Cansados, descemos um vale interminável até encontrar Severo que nos esperava com o acampamento armado em Huanacpatay. Ouvimos de um espanhol que desapareceu nessa região, infelizmente alguns dias depois encontraram seu corpo. Ele havia caído de um abismo de 100 metros.

Dia seguinte, quinto dia de trilha, continuamos a descer o vale, mas antes de cruzar com o povoado de Huayllapa, Alan e eu subimos pela montanha para um desvio à cobrança do pedágio. A subida pelos pastos foi dura. Os degraus que víamos a distância se tornavam muros a nossa frente. A vegetação seca porém resistente dificultava nossa ascensão. Passados esses obstáculos encontramos uma vegetação rasteira e dessa vez moscas nos atazanavam. Algumas horas depois, nos reunimos com o pessoal no acampamento Huatiac.



No sexto dia o desvio ficou por conta de Wayne e Alan que chegaram mais próximo ao pico Diablo Mudo. Passamos pelo tranquilo Punta Tapush a 4800m e acampamos em Qashpapampa, um dia bem curto.
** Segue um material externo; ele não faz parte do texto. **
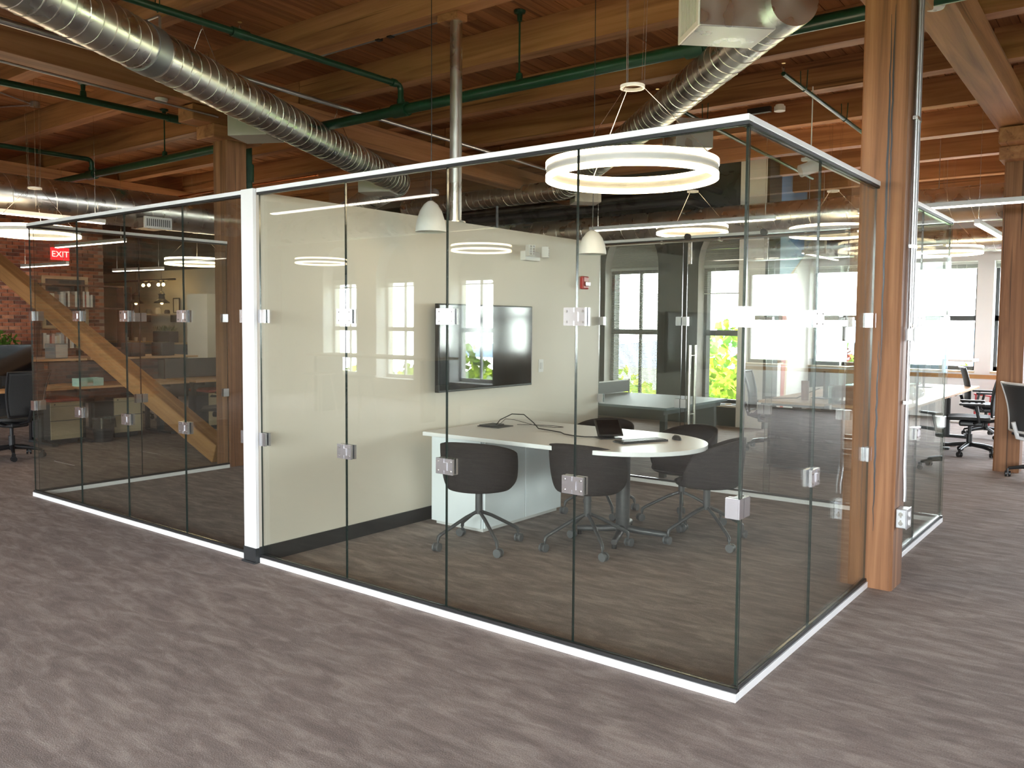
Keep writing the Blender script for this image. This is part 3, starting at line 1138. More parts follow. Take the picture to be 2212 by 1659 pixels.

Na madrugada Leire e Santi atacaram o cume do Diablo Mudo com o guia Marco, enquanto eu, os irlandeses e Toño fomos complicar o caminho para a Jahuacocha por uma passagem alternativa a Punta Yaucha. Subimos mais à direita da passagem normal e tivemos uma vista fantástica da Cordilheira.


A Cordilheira Huayhuash desde Rondoy ao Diablo Mudo

A descida ao acampamento Jahuacocha foi tranquila. O acampamento fica às margens da lagoa com os picos Rondoy, Jirishanca e o grande Yerupajá ao fundo. De lá já conhecia o caminho de volta a Llamac, onde pegamos o ônibus para Huaraz.



Finalizamos o circuito em oito dias, com muitas fotos e histórias para contar que vão além do caminho normal. A Cordilheira Huayhuash proporciona amplas vistas, lagoas ofuscantes, magníficas escaladas em gelo e um contato com a vida rural andina do Peru.